Saturday, June 22, 2013

Cheap Paper or Oxygen

When you can look directly at the rising sun, something which is impossible under normal circumstances, you get a sense of curious eeriness. It is like having a chance to peek into true nature through a forbidden and artificial opportunity.  For 3 mornings in a row I was not awakened by the usual blinding sun rays that blazed through the bedroom window. Instead I could stare at the sun, a sinister salted egg yolk shrouded in thick haze.

Singaporeans never had it this "bad". As Joyce Hooi, BT correspondent puts it humorously, there is a "Bending of Heads every hour on the hour" looking at a mobile device followed by "the Shaking of Heads"(tracking PSI reading). All these whilst some mask-less construction workers seem to suggest a "super-strain of the populace, whose respiratory systems are immune to particulate matter".
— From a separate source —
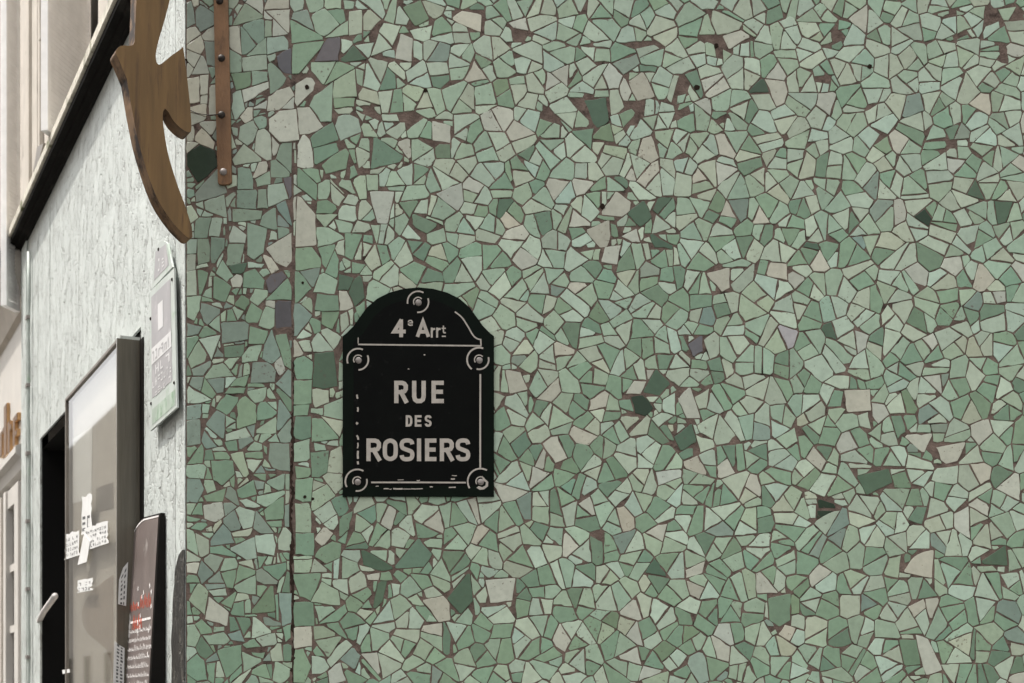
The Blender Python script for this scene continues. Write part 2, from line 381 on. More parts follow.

Jokes aside the feeling one gets from this episode include a sense of vulnerability and recognising the inability to have everything under control and plan (no matter how super-efficient one is trained to be). One watches in trepidation how our lives will be impacted by snowballing environmental ills from the onward march of market driven economies. As reported in the papers it cost a few thousand rupiah to burn the forest down with kerosene and a lighter, compared to about 9 million rupiah a day to clear the land mechanically with heavy machinery (super cost efficiency as long as environmental cost is forever not accepted in accounting standards).

Today Indonesia named some companies involved, Sinar Mas which owned Asia Pulp and Paper (APP) being one of them. Will I ever forget APP? I remembered clearly I had to skip one New Year Eve's count down at the club with my family some 15 years ago because I was in the office trying to complete an asset purchase transaction with APP. It was a nightmare as we hit several snags trying to complete the settlement procedures whilst adhering to our company's strict due diligence guidelines. In the end we had to exercise some flexibility given the normal standards of practices in Indonesia. We were also advised by our consultants to "Get Real' if we want to do business in this region. I remembered we were kind of mocked by how little we know of Sinar Mas' muscles and standing in the country. Later I found out that APP was amongst the largest paper and pulp companies in the world and our office's stationery supplier was one amongst many who import from them.

Well maybe it is time to have another deal with Sinar Mas again, this time perhaps to buy oxygen from their forests. As BT reported one Indonesian official as saying "Singaporeans complain when there are a few days of haze. What about the other 300 over days when we supply the fresh air?" Cheap paper or oxygen, your choice.

Now you know what I meant by having this sense of vulnerability.